The great rip-off

Life

1 April 2005

At the end of March, Apple had racked up 75 million sales in one year from its online music store. It shows that music lovers — albeit in the US — are starting to download music legally from the Internet and pay for it in the process. The challenge for the music industry and its technology partners now is to convince the 330 million users of file-sharing service Kazaa to switch to legitimate means of downloading music.

Reading about music downloads and the progress of iTunes got me thinking about how the digital music revolution started in the first place. It wasn’t with Apple or the recording industry, but with The Frauenhofer Institute and its audio scientists who gave MPEG 3 compression to the world. The idea was simple: Strip away the elements of the music track to the point just before the human ear could detect degradation and save space on a hard disk in the process by reducing the music file size.

The greatest success of MP3 was that it gave music lovers a file format to convert their CD music into a format that took up less hard disk space, was easier to manage and could easily be transferred to a high-capacity portable music player.

As a general rule, I don’t download music from the Internet — legally or illegally. I still purchase on music on a CD in the old-fashioned way. Like going to the cinema, it’s something I enjoy doing. Moving to digital downloads will take greater incentives than getting a track for the best part of a euro. I will need to be able to make significant savings over buying the music on CD and I will need to be able to access a comprehensive back catalogue — the music I could never find in a standard high street music retailer. 
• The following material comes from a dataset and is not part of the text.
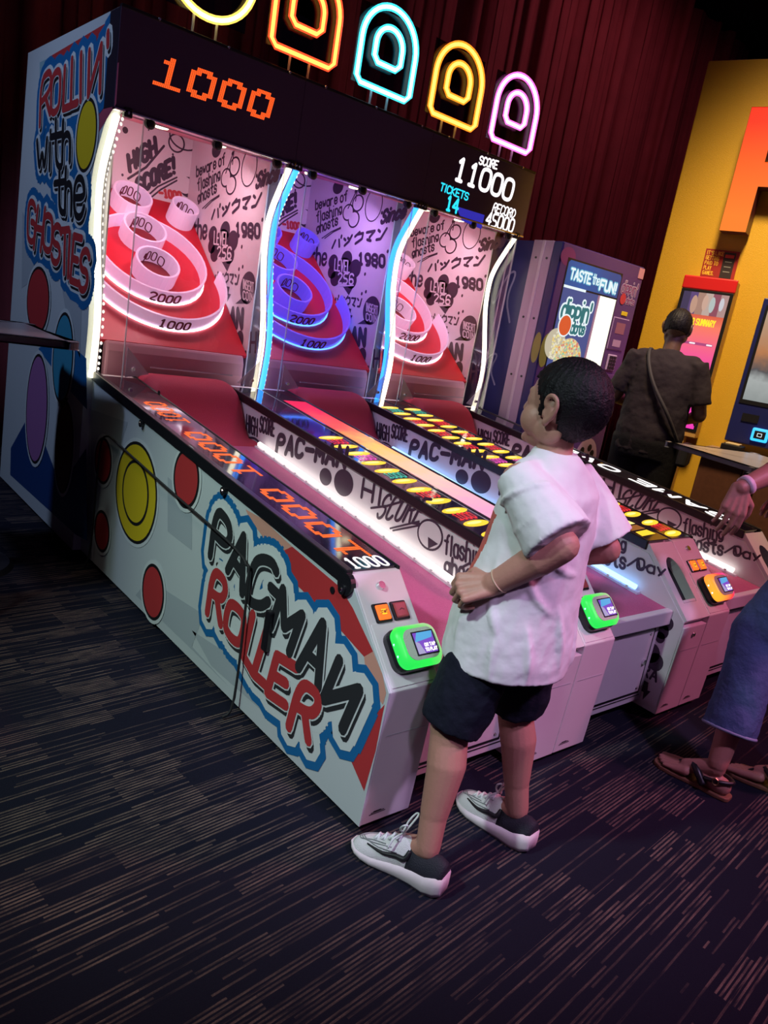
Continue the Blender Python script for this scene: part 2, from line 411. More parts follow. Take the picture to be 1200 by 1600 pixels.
# yellow wall and what is on it
WD = V((.26, -.966, 0)).normalized(); WN = V((-.966, -.26, 0)).normalized(); UP = V((0, 0, 1)); W0 = at(1000, 510, 6.3)
def on_w(u, v, off=0): return on_plane(u, v, W0 + WN * off, WN)
def wp(s, z, off=0): return V((W0.x, W0.y, 0)) + WD * s + WN * off + UP * z
wm = mat('yellow_wall_paint', (.66, .37, .03), .38, bump=.25, bscale=180, var=.12, vscale=160)
mb = MB(); mb.prism([wp(.02, FL), wp(5.5, FL), wp(5.5, 3.73), wp(.02, 3.73)], -WN * .25, wm)
tag(mb.build('wall_right', bevel=.01), kind='structure')

def channel_letter():
    t = thing('sign_letter', wp(.75, 2.5, .05), 'glowing orange letter P mounted high on the yellow wall', 'sign')
    face = ramp_mat('letter_glow', (0, 0, 1), .1, .75, [(0, (1, .20, .012)), (.6, (1, .10, .006)), (1, (.95, .025, .008))], emit=1.0, rough=.9); side = mat('letter_return', (.10, .02, .03), .4)
    cx, r, sw = .62, .26, .19
    z0, z1 = 2.49, 3.35
    outer = [(.465, z0), (.465, z1)] + [(.80 + .27 * math.cos(a), z1 - .27 + .27 * math.sin(a)) for a in [math.pi / 2 - i * math.pi / 12 for i in range(13)]] + [(.655, z1 - .54), (.655, z0)]
    hole = [(.655, z1 - .17)] + [(.76 + .1 * math.cos(a), z1 - .27 + .1 * math.sin(a)) for a in [math.pi / 2 - i * math.pi / 8 for i in range(9)]] + [(.655, z1 - .37)]
    from mathutils.geometry import tessellate_polygon
    allp = outer + hole; tris = tessellate_polygon([[V((a, b, 0)) for a, b in outer], [V((a, b, 0)) for a, b in hole]])
    fm = MB(); fm.add([wp(a, b, .165) for a, b in allp], [tuple(t_) for t_ in tris], face); fm.build('letter_face', t)
    sm = MB()
    for loop in (outer, hole):
        n = len(loop); sm.add([wp(a, b, o_) for o_ in (.03, .17) for a, b in loop], [(i, (i + 1) % n, n + (i + 1) % n, n + i) for i in range(n)], side)
    sm.add([wp(a, b, .03) for a, b in allp], [tuple(t_) for t_ in tris], side)
    sm.build('letter_return', t, fix=False)
    mb = MB()
    for s_, z in ((.5, 2.6), (.5, 3.2)): mb.cyl(wp(s_, z, 0), wp(s_, z, .04), .012, side)
    mb.build('mounting_peg', t)
channel_letter()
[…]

Right now, MP3 and digital music to me doesn’t mean downloads from the Internet. Rather it involves using software to convert or ‘rip’ my music CDs to MP3 playlists, which I can then transfer to a portable MP3 player which is 10Gbyte in size. Doing this allows me to hold my entire CD collection on one device that fits in the palm of my hand. I still can enjoy my CDs at home, but when I’m walking or travelling by bus, I can get full access to my entire music collection. It’s using a great technology to physically compress a CD collection that takes up a lot of space to fit on to a device that takes up considerably less.

Remember, Apple only set up the iTunes music store as a marketing device to sell more of its iPod portable music players. A digital music revolution is in full swing but it centres on MP3, the file management software and the portable hardware. At the moment, the online distribution services exist on the periphery of the technology user experience.